◆ Written request ◆
Find every line with the word "scene" and give their count, nothing else.

◆ Data provided ◆
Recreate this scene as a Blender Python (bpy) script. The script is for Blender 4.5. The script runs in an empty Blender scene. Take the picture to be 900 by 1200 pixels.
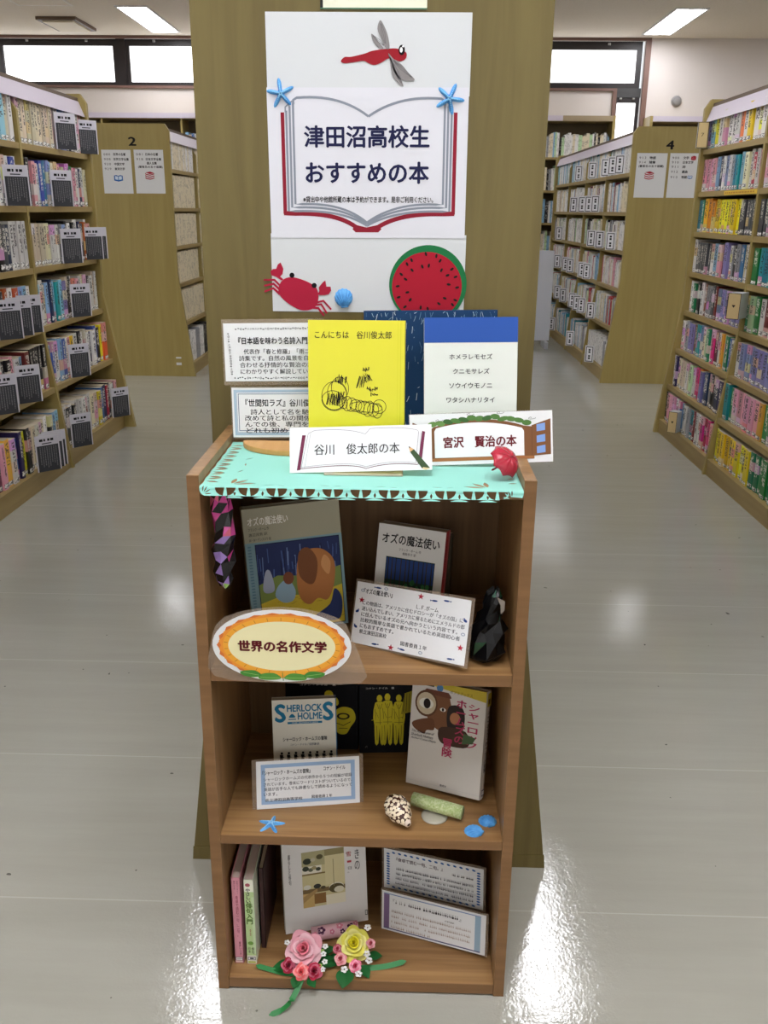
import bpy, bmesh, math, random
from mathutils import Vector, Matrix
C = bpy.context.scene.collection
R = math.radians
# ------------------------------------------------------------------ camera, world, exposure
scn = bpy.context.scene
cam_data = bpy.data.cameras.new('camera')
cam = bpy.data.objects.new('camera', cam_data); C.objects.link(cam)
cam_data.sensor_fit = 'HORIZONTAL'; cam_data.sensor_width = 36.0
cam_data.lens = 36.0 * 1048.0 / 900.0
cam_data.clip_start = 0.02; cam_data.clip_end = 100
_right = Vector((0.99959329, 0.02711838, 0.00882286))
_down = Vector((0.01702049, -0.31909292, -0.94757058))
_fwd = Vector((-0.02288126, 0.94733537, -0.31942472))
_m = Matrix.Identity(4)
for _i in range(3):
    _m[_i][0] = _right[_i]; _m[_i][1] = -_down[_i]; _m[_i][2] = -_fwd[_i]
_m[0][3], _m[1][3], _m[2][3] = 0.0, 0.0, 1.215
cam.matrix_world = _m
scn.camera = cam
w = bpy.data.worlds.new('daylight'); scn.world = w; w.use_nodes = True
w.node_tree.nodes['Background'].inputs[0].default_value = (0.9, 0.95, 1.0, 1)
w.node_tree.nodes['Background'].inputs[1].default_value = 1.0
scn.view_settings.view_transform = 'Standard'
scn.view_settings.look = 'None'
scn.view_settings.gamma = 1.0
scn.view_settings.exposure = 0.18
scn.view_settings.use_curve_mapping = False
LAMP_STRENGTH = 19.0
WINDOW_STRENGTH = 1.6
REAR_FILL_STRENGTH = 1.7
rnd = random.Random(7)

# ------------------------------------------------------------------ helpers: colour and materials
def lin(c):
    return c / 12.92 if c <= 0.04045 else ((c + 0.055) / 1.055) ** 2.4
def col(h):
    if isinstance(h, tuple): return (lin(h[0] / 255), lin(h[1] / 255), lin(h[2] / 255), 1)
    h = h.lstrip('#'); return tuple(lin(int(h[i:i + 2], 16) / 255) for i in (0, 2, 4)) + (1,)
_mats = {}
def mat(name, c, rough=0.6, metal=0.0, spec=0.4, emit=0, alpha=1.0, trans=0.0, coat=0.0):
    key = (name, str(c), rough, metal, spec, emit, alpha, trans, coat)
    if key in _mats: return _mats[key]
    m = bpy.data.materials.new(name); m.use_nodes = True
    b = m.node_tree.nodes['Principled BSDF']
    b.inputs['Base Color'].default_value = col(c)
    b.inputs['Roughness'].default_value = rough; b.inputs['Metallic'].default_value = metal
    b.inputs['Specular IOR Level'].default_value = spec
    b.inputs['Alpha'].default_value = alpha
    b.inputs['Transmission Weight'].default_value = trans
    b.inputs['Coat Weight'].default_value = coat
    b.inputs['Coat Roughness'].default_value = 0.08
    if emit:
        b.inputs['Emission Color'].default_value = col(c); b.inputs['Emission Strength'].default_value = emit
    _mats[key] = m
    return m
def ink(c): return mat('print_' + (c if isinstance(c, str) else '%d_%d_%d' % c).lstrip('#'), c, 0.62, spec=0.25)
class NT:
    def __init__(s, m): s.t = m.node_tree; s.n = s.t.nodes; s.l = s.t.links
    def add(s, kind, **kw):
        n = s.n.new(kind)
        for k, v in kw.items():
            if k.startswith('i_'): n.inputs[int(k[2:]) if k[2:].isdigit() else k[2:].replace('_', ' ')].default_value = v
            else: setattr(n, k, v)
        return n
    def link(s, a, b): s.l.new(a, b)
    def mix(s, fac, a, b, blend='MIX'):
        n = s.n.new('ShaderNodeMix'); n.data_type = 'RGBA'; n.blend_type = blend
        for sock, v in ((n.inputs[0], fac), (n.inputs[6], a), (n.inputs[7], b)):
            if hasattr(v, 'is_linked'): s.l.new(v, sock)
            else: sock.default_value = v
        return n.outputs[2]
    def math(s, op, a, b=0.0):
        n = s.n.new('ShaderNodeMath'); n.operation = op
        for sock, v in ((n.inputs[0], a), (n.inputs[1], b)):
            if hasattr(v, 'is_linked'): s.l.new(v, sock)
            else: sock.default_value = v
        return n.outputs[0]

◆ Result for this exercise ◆
3